Все последующие связи наш средний зритель выстраивает благодаря своей способности существовать через участие в чем-либо и аккумулировать системы значений, усваивая их из всякого рода взаимодействий с современной жизнью. Синдинг-Ларсен пишет, так сказать, портрет подобного зрителя-участника: он более-менее регулярно участвует в Мессе, регулярно созерцает официальные венецианские церемонии или участвует в них, чувствуя себя частью единого целого, которое репрезентирует его как гражданина, позволяя быть и индивидуумом, и приобщаться к государству и Церкви. Быть может, он не проявлял исключительного интереса ко всякого рода идеологическим коннотациям и политико-религиозным функциям публичных ритуалов или к официальному символическому аппарату, разработанному для их осуществления. Но в своих ключевых моментах и на уровне основных ролей ритуал обозначал для подобного зрителя соответствующие символы и просто прямые сигналы, заставлявшие его интуитивно соотносить то, что он видит, с тем, в чем он участвует, – во всех подобных процессиях, обрядах и прочих церемониях, сфокусированных в конечном счете на одном – на Мессе.

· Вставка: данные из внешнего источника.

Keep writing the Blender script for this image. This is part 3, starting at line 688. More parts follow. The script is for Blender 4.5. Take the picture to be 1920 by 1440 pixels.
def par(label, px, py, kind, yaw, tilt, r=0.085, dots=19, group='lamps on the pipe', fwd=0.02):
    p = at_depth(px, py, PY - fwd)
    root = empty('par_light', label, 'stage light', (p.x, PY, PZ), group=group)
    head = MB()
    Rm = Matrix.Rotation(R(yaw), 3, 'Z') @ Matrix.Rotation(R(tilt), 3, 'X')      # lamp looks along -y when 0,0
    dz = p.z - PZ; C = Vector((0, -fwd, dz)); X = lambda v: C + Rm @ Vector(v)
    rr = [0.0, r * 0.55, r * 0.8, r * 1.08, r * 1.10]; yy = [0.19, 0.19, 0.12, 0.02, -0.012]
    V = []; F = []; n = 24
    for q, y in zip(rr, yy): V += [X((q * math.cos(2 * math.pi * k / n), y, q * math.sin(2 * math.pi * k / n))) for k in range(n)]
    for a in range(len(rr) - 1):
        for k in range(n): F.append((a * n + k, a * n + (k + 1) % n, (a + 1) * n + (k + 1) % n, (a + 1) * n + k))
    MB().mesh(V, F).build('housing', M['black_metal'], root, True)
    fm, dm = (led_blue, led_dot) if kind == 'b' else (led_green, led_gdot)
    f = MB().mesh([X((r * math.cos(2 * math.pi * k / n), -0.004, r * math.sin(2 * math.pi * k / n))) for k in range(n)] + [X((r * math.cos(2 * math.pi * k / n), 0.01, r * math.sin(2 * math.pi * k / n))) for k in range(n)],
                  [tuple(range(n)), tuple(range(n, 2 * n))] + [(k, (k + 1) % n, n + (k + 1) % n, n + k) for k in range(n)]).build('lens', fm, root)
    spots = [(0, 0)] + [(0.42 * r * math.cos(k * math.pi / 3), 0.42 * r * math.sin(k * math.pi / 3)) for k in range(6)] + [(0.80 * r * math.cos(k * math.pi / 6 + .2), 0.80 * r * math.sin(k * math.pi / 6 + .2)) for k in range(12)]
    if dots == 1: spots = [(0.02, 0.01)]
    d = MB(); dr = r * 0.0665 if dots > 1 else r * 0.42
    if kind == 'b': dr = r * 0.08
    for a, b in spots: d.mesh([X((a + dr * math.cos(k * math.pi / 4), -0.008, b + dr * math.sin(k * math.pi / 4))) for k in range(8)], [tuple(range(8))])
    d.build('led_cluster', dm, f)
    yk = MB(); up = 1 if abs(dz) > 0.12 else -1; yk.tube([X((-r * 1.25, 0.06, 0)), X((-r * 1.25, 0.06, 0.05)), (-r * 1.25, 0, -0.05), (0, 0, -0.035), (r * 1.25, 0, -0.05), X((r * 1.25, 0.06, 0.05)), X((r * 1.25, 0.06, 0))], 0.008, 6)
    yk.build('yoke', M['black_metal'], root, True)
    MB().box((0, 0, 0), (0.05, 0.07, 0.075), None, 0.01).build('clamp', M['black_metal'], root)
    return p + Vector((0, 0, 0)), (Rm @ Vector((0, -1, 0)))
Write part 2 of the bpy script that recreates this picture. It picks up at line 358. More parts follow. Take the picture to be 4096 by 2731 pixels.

Замечательный пример такого символа – изображенное в картине боевое знамя, которое выступает самым настоящим ключом, открывающим доступ к массе контекстов, как сугубо политического, так и идеологического, и мифологического, и исторического содержания[730]. И делает этот символ таковым то простое обстоятельство, что, как всякое боевое знамя, оно было освящено и потому достойно быть принесенным в качестве жертвоприношения пред Престолом победоносного Небесного Владыки[731].